Here's Why Your Basement Bathroom Is Calling For An Upflush Toilet

If you decide to add a toilet to your basement, figuring out the plumbing will be a challenge because it's more complicated due to it being a below-ground-level space. A new drainage system will need to be put under the basement floor for the toilet waste to flush down. Luckily, an upflush toilet can be your saving grace. Also known as a macerating toilet, an upflush toilet can connect the basement toilet to the main sewage system and pump the waste upward, a setup that requires a lot less labor and expertise than a traditional toilet.

In an exclusive House Digest survey, we discovered that people think the best uses of a finished basement are a home theater, game room, or a general living space. This shows how much people want the basement to become an extension of the rest of the home. Instead of being a storage space that's crept into every once in a while, people want to spend more time there which means it needs to be comfortable and livable. A bathroom is a big necessity in making this happen and upflush toilets make it possible to get one without breaking the bank.
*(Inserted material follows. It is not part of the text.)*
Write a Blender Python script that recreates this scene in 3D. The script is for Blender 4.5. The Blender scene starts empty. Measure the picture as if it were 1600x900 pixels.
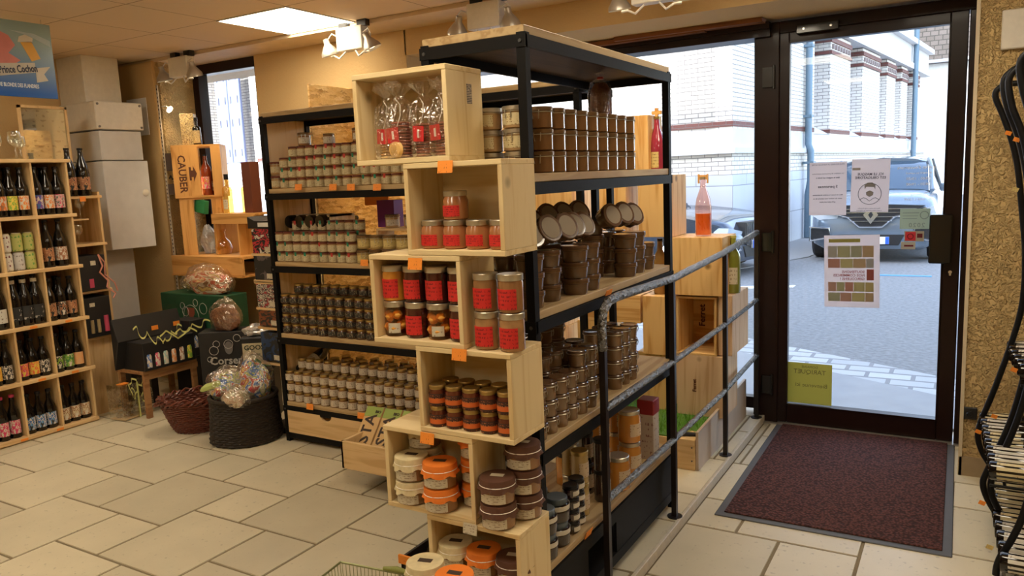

Upflush toilets are cheaper and more practical

An upflush system is an easier and more affordable way to set up a toilet in the basement. When installing one, you don't have to worry about putting in new pipes. How it works is that instead of the waste going down through the pipes after a flush, it goes out through the back of the toilet to a pump where it is ground up and broken down before it is sent through a tiny PVC pipe to the main system. The pump is the bedrock of this system so it's important to invest in a quality one. The good news is a luxury upflush toilet system still won't cost as much as a traditional one.

A new bathroom with pipes costs upwards of $10,000 while an upflush system costs around $1,000. The Saniflo SaniPLUS Toilet System, for example, is around $1,316, per Saniflo Depot. A macerating pump alone costs around $974, per Saniflo Depot. While it is technically possible to DIY the installation of an upflush system if you want to save even more, we recommend hiring a contractor because plumbing work is one home improvement project that's better left to the professionals.

More to know about upflush toilets

Upflush toilet systems can save the day, not just in the basement but virtually any space that needs a simple, quick fix. The pumps can also be set up to support a sink and shower so you can easily create a whole bathroom. This can be just what you need in a space that you use a lot outside the home like a shed or a workshop, so you don't have to keep going back into the house. It definitely beats having a vault toilet.

One downside of upflush toilets is that they need a bit more maintenance when compared to traditional toilets. Frequent flushing is needed in order to prime the pump, which means removing air from it, and regular descaling is needed to stop a foul odor from forming. Clogging is also a bigger issue when things other than waste end up in the pump system because plungers can't be used on upflush toilets.